--- START DATASET EXTRACT ---

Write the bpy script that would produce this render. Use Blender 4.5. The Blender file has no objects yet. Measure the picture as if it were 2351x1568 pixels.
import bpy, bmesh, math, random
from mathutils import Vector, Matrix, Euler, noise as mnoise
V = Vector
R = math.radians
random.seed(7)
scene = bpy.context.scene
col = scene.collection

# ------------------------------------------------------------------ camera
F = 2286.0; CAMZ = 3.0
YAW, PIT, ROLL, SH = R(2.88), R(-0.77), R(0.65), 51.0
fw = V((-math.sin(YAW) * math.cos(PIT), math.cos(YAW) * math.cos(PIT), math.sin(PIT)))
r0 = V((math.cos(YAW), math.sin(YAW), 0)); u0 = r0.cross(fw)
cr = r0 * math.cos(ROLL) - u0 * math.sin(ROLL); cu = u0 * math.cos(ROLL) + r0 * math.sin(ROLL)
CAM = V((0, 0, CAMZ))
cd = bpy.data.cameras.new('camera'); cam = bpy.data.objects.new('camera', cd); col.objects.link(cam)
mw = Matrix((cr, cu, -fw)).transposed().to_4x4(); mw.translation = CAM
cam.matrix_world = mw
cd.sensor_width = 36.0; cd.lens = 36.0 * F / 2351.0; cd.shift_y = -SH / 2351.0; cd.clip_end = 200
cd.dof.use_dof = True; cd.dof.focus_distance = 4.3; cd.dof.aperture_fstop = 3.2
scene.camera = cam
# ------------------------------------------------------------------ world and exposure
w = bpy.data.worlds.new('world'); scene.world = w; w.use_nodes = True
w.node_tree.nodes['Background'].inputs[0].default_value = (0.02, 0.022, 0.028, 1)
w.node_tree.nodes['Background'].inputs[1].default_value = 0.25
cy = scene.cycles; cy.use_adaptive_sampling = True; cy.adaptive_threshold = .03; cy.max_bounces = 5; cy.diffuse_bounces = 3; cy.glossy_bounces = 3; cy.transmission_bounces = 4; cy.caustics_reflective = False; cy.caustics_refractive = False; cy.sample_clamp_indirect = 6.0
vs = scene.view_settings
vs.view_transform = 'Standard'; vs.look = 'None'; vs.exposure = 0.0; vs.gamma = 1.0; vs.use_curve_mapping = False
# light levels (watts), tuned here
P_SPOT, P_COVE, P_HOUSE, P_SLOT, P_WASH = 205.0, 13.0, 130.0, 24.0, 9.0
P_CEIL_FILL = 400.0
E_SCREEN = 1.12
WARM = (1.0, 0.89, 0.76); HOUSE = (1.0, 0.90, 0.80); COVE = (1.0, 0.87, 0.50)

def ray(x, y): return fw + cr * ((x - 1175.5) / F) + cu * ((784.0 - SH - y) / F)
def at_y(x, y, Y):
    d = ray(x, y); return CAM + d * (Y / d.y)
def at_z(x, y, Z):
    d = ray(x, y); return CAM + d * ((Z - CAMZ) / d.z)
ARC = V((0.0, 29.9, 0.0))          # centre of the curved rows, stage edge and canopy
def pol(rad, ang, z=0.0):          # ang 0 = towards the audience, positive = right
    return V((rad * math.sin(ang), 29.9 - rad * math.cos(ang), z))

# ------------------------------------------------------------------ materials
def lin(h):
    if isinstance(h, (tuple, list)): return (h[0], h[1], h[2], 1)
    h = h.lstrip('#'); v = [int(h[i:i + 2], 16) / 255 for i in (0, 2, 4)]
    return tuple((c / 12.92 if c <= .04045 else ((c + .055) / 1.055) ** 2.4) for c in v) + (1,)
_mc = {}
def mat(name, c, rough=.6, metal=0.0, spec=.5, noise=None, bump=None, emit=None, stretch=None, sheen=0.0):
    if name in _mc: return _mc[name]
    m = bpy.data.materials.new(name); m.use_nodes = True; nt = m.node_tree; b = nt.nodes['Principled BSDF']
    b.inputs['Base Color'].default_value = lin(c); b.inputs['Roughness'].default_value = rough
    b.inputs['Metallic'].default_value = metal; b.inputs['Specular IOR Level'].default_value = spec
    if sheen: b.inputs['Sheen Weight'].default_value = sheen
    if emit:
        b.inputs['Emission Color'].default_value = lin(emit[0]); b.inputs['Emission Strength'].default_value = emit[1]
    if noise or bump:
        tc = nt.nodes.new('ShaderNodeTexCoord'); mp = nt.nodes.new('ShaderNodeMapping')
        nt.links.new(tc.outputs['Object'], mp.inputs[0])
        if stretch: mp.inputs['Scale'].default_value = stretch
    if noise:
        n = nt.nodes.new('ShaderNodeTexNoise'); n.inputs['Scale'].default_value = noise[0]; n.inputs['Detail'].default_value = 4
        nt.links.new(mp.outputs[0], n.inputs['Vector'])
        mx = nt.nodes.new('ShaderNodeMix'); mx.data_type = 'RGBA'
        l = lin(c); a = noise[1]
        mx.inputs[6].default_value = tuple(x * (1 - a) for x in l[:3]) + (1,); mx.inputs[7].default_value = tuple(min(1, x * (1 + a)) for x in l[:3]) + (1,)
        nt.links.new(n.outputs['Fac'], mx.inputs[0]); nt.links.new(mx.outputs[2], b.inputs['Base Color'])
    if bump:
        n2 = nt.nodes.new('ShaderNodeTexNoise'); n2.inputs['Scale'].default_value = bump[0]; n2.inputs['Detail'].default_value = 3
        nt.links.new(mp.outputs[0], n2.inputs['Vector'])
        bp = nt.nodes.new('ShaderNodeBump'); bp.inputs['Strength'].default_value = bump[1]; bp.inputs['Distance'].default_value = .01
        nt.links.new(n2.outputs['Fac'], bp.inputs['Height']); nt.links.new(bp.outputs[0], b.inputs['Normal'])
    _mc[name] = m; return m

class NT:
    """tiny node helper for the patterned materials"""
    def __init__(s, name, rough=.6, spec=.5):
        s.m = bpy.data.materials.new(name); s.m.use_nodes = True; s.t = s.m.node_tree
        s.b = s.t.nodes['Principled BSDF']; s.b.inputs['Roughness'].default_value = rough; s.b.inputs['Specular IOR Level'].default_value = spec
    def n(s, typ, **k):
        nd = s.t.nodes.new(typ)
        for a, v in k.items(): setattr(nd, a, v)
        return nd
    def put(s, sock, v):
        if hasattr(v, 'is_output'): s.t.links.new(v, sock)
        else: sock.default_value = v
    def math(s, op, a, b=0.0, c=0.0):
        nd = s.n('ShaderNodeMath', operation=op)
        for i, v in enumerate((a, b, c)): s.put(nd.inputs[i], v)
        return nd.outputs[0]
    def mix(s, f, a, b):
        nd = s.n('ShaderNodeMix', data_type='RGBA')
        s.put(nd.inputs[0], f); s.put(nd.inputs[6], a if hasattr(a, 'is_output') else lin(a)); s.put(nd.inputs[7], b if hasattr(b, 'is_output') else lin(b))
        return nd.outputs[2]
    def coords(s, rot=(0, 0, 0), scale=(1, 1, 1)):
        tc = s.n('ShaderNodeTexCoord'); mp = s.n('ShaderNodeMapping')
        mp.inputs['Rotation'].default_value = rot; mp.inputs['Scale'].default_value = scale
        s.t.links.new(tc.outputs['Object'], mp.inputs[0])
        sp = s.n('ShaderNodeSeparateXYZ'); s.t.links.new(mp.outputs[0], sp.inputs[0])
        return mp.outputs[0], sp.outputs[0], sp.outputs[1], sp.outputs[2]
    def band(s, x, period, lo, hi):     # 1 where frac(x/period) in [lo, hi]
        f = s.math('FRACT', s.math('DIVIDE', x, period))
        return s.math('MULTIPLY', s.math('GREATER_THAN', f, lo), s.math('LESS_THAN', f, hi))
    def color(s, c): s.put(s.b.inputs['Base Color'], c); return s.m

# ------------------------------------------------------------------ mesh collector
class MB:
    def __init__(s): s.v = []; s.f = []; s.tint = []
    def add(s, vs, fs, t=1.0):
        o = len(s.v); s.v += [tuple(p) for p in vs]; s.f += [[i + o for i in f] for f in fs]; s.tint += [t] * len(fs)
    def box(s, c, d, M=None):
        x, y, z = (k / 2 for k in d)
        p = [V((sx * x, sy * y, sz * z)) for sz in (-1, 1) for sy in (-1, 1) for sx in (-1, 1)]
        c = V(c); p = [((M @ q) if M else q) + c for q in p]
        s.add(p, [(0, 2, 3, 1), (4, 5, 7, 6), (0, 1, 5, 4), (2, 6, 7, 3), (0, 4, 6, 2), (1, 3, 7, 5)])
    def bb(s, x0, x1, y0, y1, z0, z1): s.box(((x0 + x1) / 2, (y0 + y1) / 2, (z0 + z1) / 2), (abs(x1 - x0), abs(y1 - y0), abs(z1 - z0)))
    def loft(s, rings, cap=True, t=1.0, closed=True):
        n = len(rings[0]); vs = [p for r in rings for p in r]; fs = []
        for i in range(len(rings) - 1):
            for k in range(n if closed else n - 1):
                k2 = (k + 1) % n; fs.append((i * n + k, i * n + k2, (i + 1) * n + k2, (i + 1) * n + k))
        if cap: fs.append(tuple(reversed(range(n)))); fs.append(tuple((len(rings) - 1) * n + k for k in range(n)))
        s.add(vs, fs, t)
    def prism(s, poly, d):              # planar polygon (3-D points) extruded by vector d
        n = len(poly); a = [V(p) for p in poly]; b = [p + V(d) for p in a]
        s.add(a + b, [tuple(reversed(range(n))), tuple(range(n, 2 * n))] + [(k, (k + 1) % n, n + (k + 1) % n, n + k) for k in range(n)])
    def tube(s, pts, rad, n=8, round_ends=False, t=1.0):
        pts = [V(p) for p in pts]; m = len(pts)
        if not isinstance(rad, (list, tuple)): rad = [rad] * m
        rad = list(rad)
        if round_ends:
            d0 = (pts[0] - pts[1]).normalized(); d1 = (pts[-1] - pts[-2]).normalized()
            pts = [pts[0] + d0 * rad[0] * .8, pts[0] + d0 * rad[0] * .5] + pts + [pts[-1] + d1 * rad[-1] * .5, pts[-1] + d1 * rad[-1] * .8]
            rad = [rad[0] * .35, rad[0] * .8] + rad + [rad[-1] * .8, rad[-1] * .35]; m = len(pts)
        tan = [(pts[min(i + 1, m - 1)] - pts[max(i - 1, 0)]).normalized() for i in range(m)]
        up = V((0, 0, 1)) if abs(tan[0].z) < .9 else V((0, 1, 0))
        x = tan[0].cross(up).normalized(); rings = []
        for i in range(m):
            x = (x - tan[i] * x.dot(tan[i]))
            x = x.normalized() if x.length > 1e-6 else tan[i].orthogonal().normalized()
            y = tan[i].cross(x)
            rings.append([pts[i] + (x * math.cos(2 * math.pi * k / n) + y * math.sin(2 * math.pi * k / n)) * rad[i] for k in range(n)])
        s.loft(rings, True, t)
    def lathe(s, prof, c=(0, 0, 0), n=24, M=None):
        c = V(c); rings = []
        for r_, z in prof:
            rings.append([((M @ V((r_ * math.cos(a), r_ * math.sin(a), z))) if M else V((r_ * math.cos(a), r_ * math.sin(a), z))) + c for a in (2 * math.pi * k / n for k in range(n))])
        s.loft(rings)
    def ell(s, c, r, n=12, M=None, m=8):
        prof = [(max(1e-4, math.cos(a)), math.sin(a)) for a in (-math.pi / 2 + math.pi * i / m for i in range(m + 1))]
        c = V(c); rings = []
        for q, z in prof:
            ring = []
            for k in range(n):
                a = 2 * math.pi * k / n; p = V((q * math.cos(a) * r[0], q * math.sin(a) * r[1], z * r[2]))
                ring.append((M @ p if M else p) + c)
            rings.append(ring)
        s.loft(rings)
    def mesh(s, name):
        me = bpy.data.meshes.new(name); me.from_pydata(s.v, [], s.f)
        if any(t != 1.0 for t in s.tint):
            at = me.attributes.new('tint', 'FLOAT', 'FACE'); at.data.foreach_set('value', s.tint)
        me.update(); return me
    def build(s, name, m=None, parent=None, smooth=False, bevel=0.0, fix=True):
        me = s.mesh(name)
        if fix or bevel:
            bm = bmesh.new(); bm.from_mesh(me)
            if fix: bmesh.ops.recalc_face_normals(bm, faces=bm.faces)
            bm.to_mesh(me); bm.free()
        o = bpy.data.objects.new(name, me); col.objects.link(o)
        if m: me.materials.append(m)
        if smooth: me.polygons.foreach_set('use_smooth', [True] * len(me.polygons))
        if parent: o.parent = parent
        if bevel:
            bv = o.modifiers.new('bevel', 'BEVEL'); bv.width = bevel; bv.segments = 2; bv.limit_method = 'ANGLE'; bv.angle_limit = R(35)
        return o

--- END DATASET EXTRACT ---

_TASK BRIEF_
Quote the listing word for word from its first line through the line in which "col = scene.collection" appears.

_RESULT_
Write the bpy script that would produce this render. Use Blender 4.5. The Blender file has no objects yet. Measure the picture as if it were 2351x1568 pixels.
import bpy, bmesh, math, random
from mathutils import Vector, Matrix, Euler, noise as mnoise
V = Vector
R = math.radians
random.seed(7)
scene = bpy.context.scene
col = scene.collection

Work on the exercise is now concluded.